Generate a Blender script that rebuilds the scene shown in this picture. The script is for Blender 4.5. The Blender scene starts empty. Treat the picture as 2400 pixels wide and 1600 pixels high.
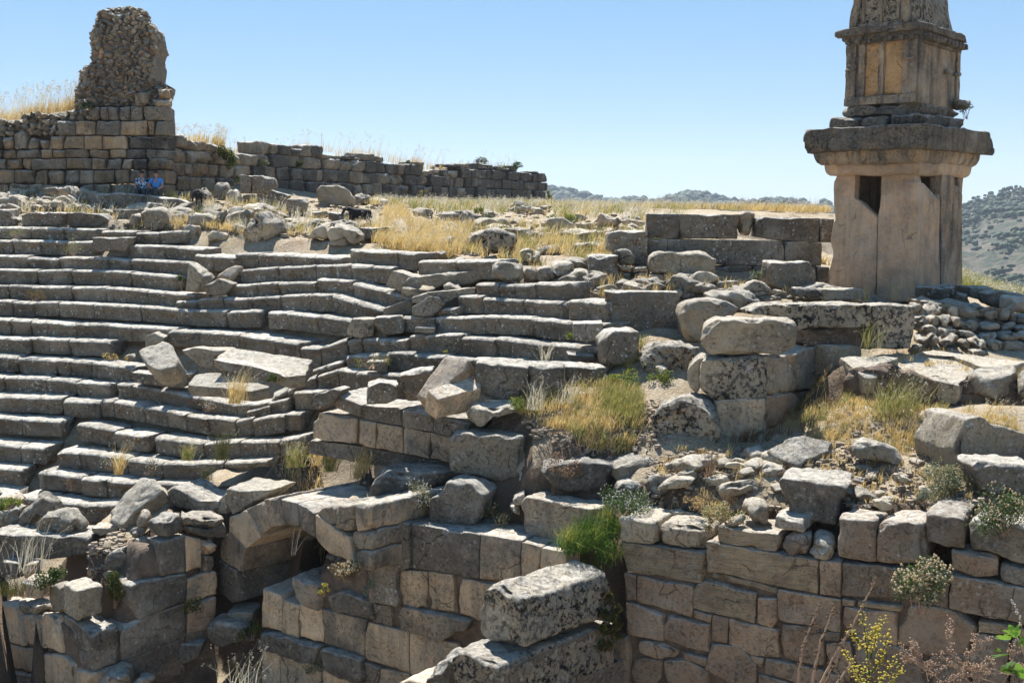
= = = = =
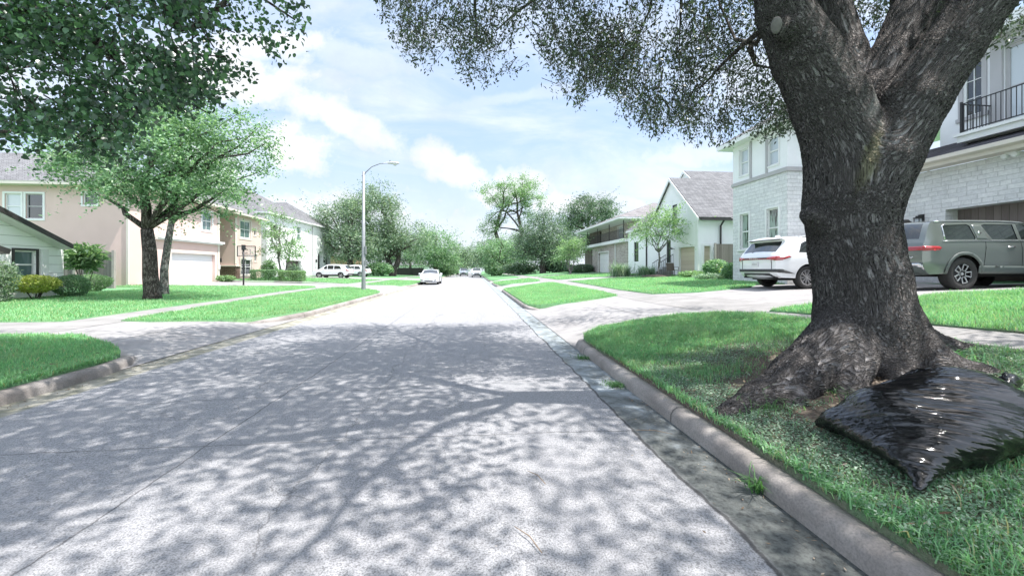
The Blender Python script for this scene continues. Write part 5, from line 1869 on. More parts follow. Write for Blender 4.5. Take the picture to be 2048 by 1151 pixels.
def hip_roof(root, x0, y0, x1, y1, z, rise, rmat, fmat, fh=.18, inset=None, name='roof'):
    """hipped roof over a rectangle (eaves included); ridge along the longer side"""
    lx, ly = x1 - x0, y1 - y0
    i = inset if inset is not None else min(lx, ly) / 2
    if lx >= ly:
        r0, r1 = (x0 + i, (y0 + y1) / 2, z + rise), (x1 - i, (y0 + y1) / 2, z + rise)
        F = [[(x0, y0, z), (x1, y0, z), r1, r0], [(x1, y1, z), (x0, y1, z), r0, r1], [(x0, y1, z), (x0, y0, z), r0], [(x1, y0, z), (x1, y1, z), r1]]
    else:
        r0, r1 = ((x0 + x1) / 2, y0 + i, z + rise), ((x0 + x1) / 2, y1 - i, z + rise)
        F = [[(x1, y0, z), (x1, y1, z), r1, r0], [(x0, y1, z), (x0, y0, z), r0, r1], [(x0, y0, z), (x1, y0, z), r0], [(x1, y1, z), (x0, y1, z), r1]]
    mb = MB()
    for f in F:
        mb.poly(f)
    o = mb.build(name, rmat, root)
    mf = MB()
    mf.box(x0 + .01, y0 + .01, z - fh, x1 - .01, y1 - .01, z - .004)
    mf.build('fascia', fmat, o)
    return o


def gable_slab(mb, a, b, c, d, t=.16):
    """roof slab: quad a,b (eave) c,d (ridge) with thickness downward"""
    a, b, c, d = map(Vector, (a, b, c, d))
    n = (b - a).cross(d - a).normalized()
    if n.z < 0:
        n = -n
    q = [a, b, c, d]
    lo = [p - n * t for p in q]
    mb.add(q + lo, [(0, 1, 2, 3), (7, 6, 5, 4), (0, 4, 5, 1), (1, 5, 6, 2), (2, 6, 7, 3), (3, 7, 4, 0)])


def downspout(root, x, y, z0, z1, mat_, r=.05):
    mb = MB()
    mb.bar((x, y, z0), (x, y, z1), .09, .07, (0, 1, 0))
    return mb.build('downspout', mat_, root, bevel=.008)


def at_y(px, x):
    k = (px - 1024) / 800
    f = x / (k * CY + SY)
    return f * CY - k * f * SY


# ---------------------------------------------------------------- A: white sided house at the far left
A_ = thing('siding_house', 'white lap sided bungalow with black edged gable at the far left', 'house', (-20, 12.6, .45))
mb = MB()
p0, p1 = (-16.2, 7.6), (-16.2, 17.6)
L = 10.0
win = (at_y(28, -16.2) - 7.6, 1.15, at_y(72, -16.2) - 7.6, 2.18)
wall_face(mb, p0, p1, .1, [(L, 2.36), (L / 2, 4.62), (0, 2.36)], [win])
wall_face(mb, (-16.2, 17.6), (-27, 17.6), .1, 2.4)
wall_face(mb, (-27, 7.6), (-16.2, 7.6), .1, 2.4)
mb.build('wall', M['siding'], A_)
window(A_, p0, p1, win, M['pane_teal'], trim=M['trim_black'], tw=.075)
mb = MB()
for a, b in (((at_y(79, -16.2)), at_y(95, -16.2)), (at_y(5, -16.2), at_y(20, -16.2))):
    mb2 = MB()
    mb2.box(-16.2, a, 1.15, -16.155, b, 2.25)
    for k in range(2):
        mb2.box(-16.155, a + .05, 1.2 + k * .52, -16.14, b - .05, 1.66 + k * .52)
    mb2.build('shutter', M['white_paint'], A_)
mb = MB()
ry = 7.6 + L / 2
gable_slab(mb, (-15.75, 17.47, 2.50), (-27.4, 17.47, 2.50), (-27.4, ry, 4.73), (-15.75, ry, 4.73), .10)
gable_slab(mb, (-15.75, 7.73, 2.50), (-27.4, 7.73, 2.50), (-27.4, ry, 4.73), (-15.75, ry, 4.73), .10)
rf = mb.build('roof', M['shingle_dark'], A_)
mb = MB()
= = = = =
* **OBJECTIVE**:
Gather each line of the listing that holds the string "pixels".

* **SOLUTION BELOW**:
Generate a Blender script that rebuilds the scene shown in this picture. The script is for Blender 4.5. The Blender scene starts empty. Treat the picture as 2400 pixels wide and 1600 pixels high.
The Blender Python script for this scene continues. Write part 5, from line 1869 on. More parts follow. Write for Blender 4.5. Take the picture to be 2048 by 1151 pixels.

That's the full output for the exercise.